Gary Gensler, the head of the SEC, has warned that AIs will “run amok” and crash the market.
That’s the least of our worries.
The premise of Gensler’s warning is that there’s only a finite amount of data and developers qualified to run the complex AIs necessary for trading. This could lead to the AIs thinking the same things and doing them at the same time, like selling a particular stock and starting a series of actions leading to an overall market crash.
He’s right, up to a point. Regulators should do their best to ensure that AIs can’t pile onto one another in such a way, as well as require their owners to have enough capital to fill any margin shortfalls that their zealous AIs might create.
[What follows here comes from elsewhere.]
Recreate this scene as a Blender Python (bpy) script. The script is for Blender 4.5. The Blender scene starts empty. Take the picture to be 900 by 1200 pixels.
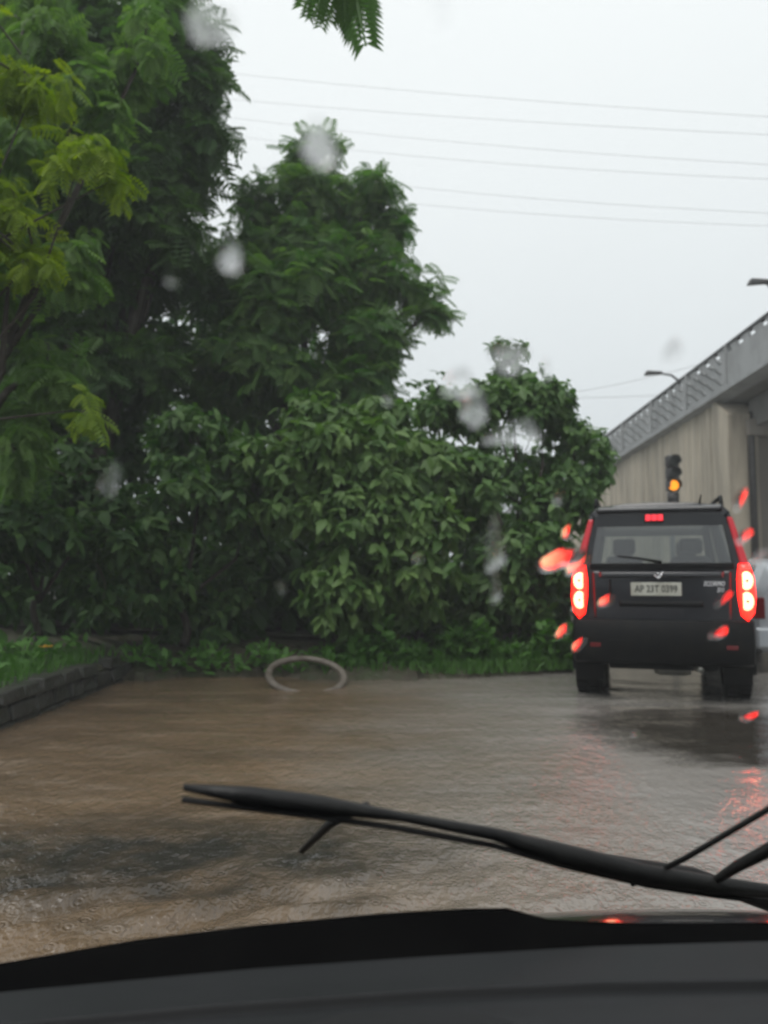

But the real risk is that AIs do things exactly as planned.
Markets exist because people possess imperfect information. Outsiders don’t know everything that’s going on inside a company, and company leadership doesn’t always know, either. External circumstances can seem unpredictably varied to everyone. Conclusions can be wrong. Questions can remain unanswered or unasked.
Markets also exist because people have different intentions that are opaque. Build capital over time or make short-term profits. Hedge future costs. Bet on disruptions.
None of these attributes will survive the arrival of super-intelligent AI.
The deltas of imperfect knowledge will get smaller and smaller as AIs can gather and process more data. Opinions on future performance will get less like informed guesstimates and more like foregone conclusions. Prices won’t fluctuate as widely or as often as they do now as similarly knowledgable and smart AIs keep one another in line.
So, I’m not overly worried about robots deciding to sell a stock at the same time. Human beings do it all the time. At least AIs might be expected to do it for better reasons, as well as react to such actions more sensibly.
What’s far more likely is that AIs equipped with perfect knowledge (or it’s corollary, near-perfect big data analyses) will leave us with few divergent views to drive pricing or trades. Markets will become transparent transaction platforms, nothing more.
That would be crash from which they’ll never recover.